• WRITTEN EXERCISE
Reproduce exactly, with no pictures, each line from the opening of the material down through the line containing "rnd = random.Random(7)".

• INFORMATION GIVEN
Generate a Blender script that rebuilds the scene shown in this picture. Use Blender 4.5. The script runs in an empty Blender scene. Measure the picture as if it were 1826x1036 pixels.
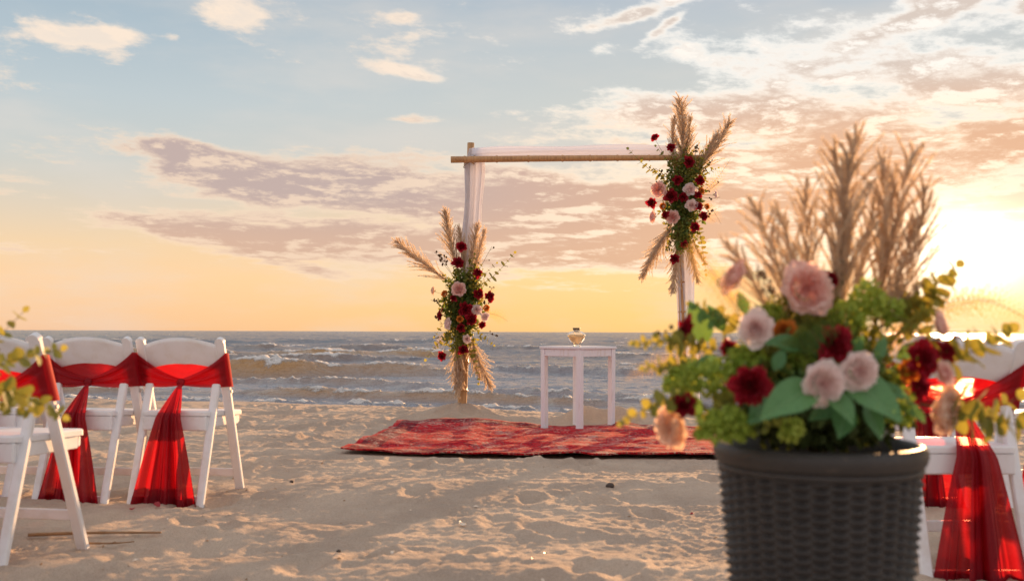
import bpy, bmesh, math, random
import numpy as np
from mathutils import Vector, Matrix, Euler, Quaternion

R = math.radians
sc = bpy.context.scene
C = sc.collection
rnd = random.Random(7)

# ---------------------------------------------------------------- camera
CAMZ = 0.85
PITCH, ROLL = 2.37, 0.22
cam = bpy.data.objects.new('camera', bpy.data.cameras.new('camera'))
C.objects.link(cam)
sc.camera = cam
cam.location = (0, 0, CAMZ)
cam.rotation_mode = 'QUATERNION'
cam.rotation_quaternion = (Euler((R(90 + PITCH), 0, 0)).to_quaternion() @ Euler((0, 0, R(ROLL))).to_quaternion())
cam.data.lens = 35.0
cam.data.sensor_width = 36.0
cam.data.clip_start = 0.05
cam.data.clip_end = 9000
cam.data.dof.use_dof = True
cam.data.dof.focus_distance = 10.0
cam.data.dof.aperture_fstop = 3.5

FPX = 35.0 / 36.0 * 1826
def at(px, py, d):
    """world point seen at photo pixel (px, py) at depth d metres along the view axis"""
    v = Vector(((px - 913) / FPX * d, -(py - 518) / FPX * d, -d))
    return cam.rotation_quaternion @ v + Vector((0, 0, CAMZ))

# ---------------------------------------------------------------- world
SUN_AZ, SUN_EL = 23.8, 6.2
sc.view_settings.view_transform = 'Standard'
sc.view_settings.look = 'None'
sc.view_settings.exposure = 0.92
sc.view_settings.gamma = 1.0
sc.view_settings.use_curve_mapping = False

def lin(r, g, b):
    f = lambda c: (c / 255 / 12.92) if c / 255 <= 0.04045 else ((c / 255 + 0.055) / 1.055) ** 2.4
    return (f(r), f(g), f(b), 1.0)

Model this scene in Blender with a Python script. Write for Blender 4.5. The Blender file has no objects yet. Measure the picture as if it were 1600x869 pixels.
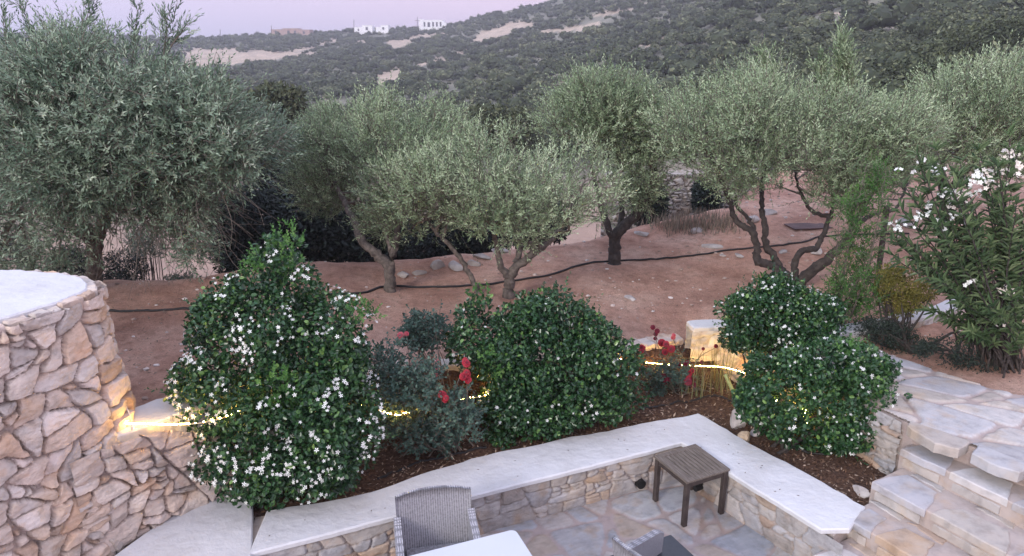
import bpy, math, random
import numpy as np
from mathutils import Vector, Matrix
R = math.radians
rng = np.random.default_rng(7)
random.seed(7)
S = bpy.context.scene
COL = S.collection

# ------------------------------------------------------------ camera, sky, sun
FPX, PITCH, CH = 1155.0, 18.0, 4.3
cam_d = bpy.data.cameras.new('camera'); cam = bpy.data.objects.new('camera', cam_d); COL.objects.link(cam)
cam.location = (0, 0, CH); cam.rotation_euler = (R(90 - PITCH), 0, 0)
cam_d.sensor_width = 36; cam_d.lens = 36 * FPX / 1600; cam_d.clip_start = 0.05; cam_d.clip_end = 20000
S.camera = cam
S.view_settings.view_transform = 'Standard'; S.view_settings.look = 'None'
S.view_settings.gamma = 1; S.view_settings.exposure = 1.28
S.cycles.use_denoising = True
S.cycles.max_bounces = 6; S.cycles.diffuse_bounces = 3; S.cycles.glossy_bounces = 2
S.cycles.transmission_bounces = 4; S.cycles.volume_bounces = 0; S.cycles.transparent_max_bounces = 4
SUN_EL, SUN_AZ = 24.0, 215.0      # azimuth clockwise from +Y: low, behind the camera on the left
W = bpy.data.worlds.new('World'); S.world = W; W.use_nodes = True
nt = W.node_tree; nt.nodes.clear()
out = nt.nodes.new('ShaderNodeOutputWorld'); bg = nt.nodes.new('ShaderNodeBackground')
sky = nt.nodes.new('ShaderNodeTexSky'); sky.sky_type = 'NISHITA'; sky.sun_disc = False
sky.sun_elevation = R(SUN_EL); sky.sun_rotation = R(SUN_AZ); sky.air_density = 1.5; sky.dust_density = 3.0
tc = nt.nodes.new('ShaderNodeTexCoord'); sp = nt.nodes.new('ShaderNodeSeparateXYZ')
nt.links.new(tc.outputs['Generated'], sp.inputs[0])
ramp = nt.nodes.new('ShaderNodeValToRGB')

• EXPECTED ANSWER
Generate a Blender script that rebuilds the scene shown in this picture. Use Blender 4.5. The script runs in an empty Blender scene. Measure the picture as if it were 1826x1036 pixels.
import bpy, bmesh, math, random
import numpy as np
from mathutils import Vector, Matrix, Euler, Quaternion

R = math.radians
sc = bpy.context.scene
C = sc.collection
rnd = random.Random(7)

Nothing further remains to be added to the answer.